Stalbridge has had some interesting residents in the past. During the 17th century it was home to scientist Robert Boyle (1627 –1691). Regarded as one of the founders of modern chemistry, he established the theory of Boyle’s Law. Boyle inherited a Jacobean style mansion at Stalbridge Park and conducted a number of scientific experiments there between 1644 and 1655. By 1822 the house had fallen into disrepair and was demolished. Stalbridge Park is referred to as ‘Stapleford Park’ in Thomas Hardy’s Wessex novels.

Another famous resident was Douglas Adams who wrote his sci-fi comedy The Hitch Hiker’s Guide to the Galaxy sitting at a desk in his mother’s house in Stalbridge.

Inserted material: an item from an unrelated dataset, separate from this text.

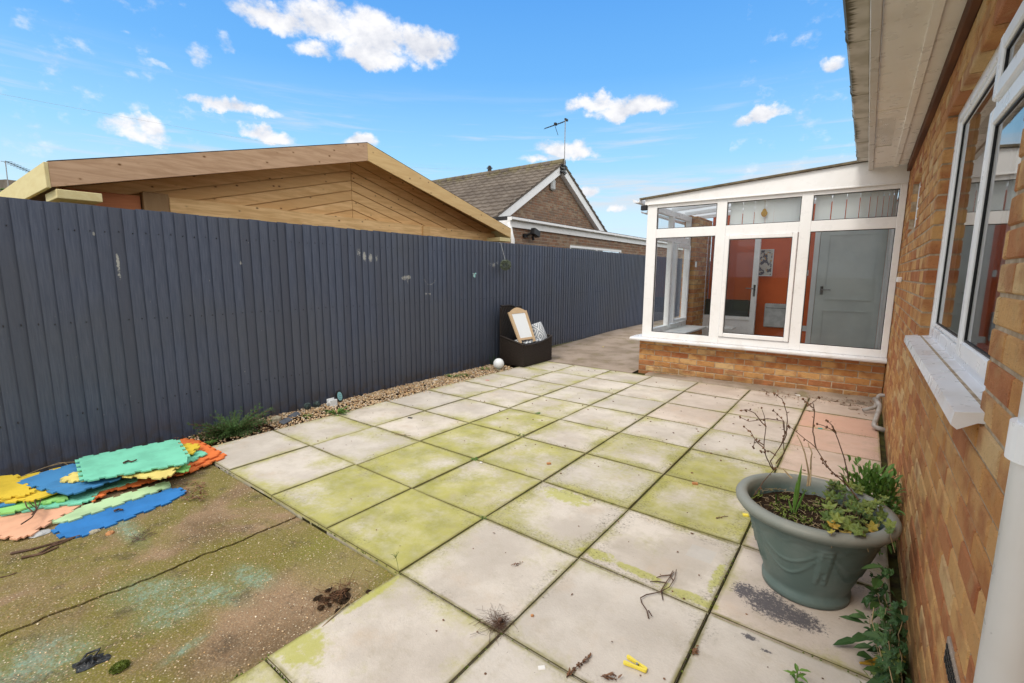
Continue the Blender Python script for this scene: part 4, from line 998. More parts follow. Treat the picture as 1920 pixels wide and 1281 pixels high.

Situated 3 miles north of Sturminster Newton is the village of Marnhull. Thomas Hardy referred to Marnhull as ‘Marlot’ in his Wessex novels. Surrounded by stunning countryside Marnhull has featured in both a film and television adaption of Hardy’s Tess of the D’Urbervilles, and the local hostelry The Crown Inn was the inspiration for ‘The Pure Drop Inn’ in the novel.

The 16th-century thatched pub, which has been serving the community for over 500 years, serves a good range of cask ales and local ciders. Sunday roasts here come highly recommended. (thecrownatmarnhull.co.uk). Also in the village is Robin Hill Stores, which incorporates a Post Office, convenience store and deli.

Want to get to know the area better? Then step out with the Marnhull Ramblers. The group usually meet on the last Wednesday or Thursday of the month (9:30am for a 10am start), with a 5 or 6 mile local walk incorporating a pub lunch. For shorter rambles the Marnhull Shorts meet once a month for a 2.5 mile walk. (marnhullmessenger.org.uk/marnhull-ramblers).